8.5.23

I sogni non muoiono solo all’alba.

DI NINO RUGGIERO

Scrivere, sì devo scrivere. Già, come se fosse facile. E che vi dico? Che la conclusione nefasta della partita con il Tivoli l’abbiamo solo sognata? Datemi un pizzicotto, svegliatemi; ditemi che si tratta solo di un brutto sogno finito male. Una conclusione amara che mi perseguita e non mi dà pace da ore. Se è stato un brutto sogno, lo abbiamo fatto in tanti, direi tantissimi, più di quelli che si potevano immaginare; forse una città intera, coinvolta come non mai da una specie di miraggio nel deserto. Adesso non basta un pizzicotto per svegliarci e portarci alla realtà. No, non poteva e non doveva finire così!


Come è stato, come è possibile? Un obiettivo a portata di mano fallito a soli venti minuti dalla fine.
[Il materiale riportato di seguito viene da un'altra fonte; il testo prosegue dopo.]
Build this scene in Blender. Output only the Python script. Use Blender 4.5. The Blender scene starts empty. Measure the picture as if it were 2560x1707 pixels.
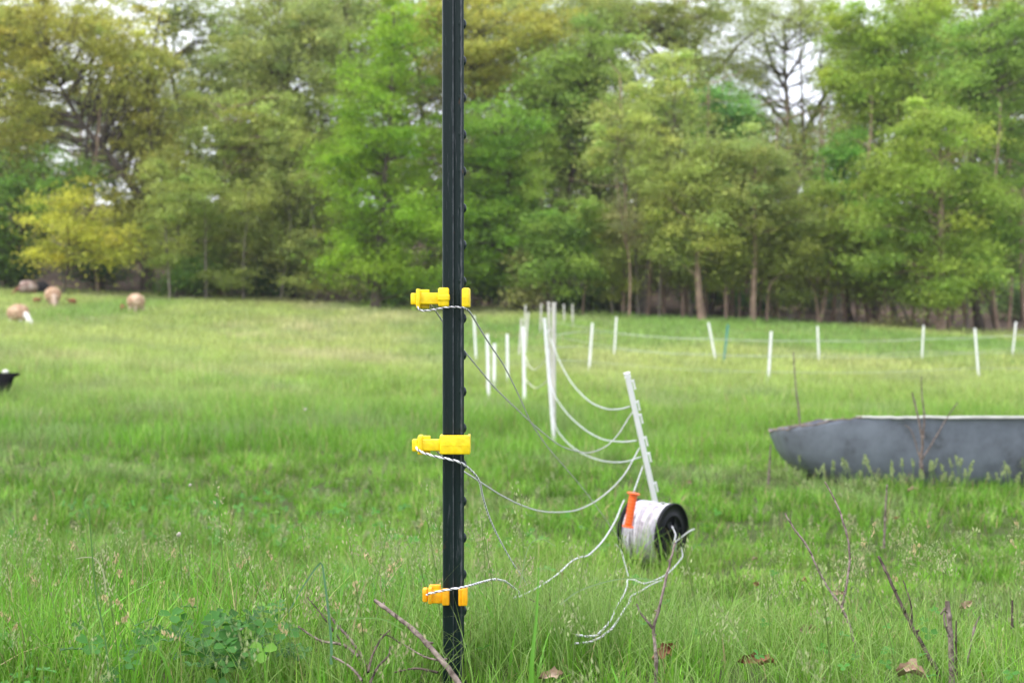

C’erano tutte le premesse per completare un percorso difficile ma percorribile. Un primo tempo giocato senza storia, contro un Tivoli tremebondo che tenta solo di limitare i danni. Moro tranquillo tra i pali, mai infastidito da una squadra votata solo alla difensiva. Una, due, tre volte la Paganese va a un passo dalla segnatura. Quando si domina bisogna mettere i palloni in rete; altrimenti si tratta solo di predominio territoriale fine a se stesso. Una pecca della Paganese di quest’anno, una delle tante. Il gol, meritatissimo, liberatorio, arriva ancora una volta da un inserimento sotto rete di De Felice sul finale del tempo. Poteva e doveva essere un gol storico, di quelli che vengono ricordati a futura memoria perché risolutivo. Doveva…

E invece alla ripresa delle ostilità il Tivoli cambia faccia dopo aver rischiato di prendere il secondo gol da Maggio. Due innesti dopo una decina di minuti, Coquin e Mastropietro, portano una ventata di freschezza alla squadra di casa; riequilibrano lo schieramento tattico del Tivoli e portano seri fastidi dalla trequarti in avanti. La Paganese accusa il colpo, si tira indietro ma non riesce a frenare l’irruenza e la vitalità soprattutto di Coquin che prende a svariare su tutto il fronte d’attacco. Alla squadra azzurrostellata manca un efficace filtro a ridosso della difesa, presa d’infilata non solo dall’irrefrenabile Coquin ma anche dai rinfrancati Fall e Mastropietro. Tardive e poco efficaci le contromosse da parte della Paganese. Qualche calciatore chiaramente in debito d’ossigeno per aver dato troppo nella prima parte della gara viene tenuto in campo, qualche altro sembra accusare più del dovuto la risistemazione di ordine tattico dei padroni di casa mossi da un furore agonistico che li vede arrivare per primi su tutte le seconde palle, quelle che sfuggono al controllo. In altre occasioni, e non è una novità, la Paganese era riuscita a difendere il vantaggio risicato fino all’ultimo fidando sulla forza della difesa. A Tivoli non è così; è tutto l’apparato difensivo che va in crisi soprattutto dopo l’inopinata segnatura arrivata a venti minuti dal termine e che rimette tutto in gioco: promozione della Paganese e salvezza del Tivoli.

La Paganese è sotto shock. Scoramento, mancanza di forze, acido lattico nelle gambe quanto ne vuoi; va tutto a rotoli. La squadra non c’è più, né con la testa, né con le gambe. È proprio finita!

La storia della Paganese non è scevra da scoramenti e da disfatte sportive. Una su tutte quella del 1965-66. In quell’annata la squadra si classificò prima senza perdere una sola partita. La perse poi allo stadio “Collana” di Napoli contro la Sessana in una finale da “mors tua vita mea” e non fu promossa in serie D. La società non si scompose, si ripromise di di non demordere e l’anno successivo fu poi promossa nel corso delle finali che si svolsero allo stadio “San Paolo”, oggi stadio “Maradona”.

La domanda adesso è una sola: ci sarà un futuro?